Text: Robert C. Martin
Photos: Images used courtesy of Edith-Anne Duncan, shot by Dustin Peck

Ready or not, it’s off to the races each morning with everyone in a mad dash to start their day. Since things are already hectic enough, why make getting dressed even harder by keeping your wardrobe in disarray? “There’s certainly a better way,” says Julia Walter.

As managing director for Boffi Georgetown LLC (an Italian-based company that specializes in sleek kitchen, bath, and storage design and products, along with ultra-mod furniture), Walter makes it her business to inform clients on how to sort and display their clothes. “Ideally, selecting what you’ll wear should be both pleasant and convenient—not stressful,” she says. “I’ve found that our clientele is ultimately looking for a boutique experience when perusing their closets, much like they encounter in an exclusive clothing store.”

Walter clarifies that it’s all in the way garments and accessories are grouped and organized that make the difference. “The key components of a successful primary closet consist of a great balance of hanging and drawer space, combined with shelves or bins for folded clothes or smaller items (such as purses), and if space allows, an island,” she says. Ample room for shoes requires even more attention because they’ll quickly fill up whatever space is available. “Personally, I’ve found that placing shoes on a simple, level shelf suffices,” says Walter. “Slanted surfaces may not always work with the heel or shape of various footwear.” Likewise, she favors having just enough depth to accommodate one pair of shoes, rather than wanting deeper shelves in which one pair sits in front of another.

To determine just how much hanging space versus other closet zones a client needs, Walter doesn’t leave such decisions up to chance. “As a rule, I always take an inventory of their apparel and accessories first before figuring out what goes where,” she says. “And their preference of hanging or folding clothes impacts a closet’s layout as well.”

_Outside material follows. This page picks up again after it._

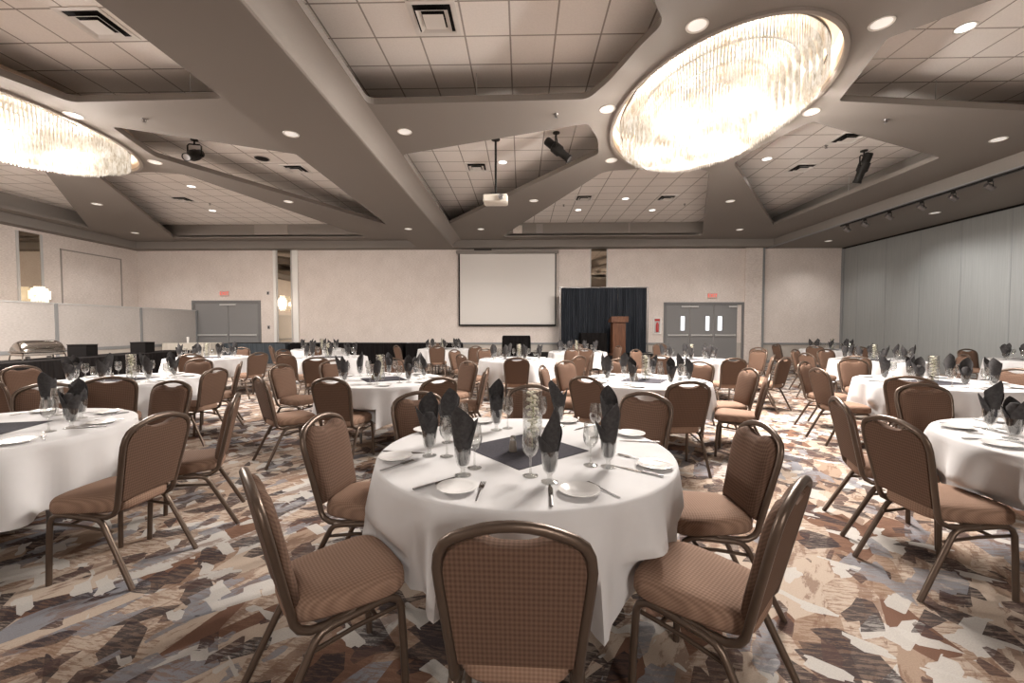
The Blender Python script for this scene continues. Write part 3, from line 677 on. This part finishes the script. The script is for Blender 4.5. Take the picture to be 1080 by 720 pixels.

Another issue worth considering involves whether to conceal everything behind cabinet doors or allowing a closet’s contents to be visible for quick selection. “Often, clients choose a mixture of both options,” Walter says. Whereas closed sections protect more formal or expensive garments from dust and other elements, cabinetry with glass doors not only offers the same benefits, but also enables a client to see inside. “Moreover, customers tend to select solid doors if their intention of staying neat and tidy aren’t a priority.” Other factors, such as smaller walk-in closets or those closed off by an entrance door, will frequently nix the need for additional millwork.

Walter highlights one feature that’s gaining popularity, largely because it shares something in common with the boutique world. “If there’s enough space, a glass display case (better known as a ‘vitrine’) lets clients show off cherished items like exclusive, festive garments or heirloom jewelry.” She concludes by saying that such cases can be installed as freestanding elements or as space dividers when a couple shares the same primary closet.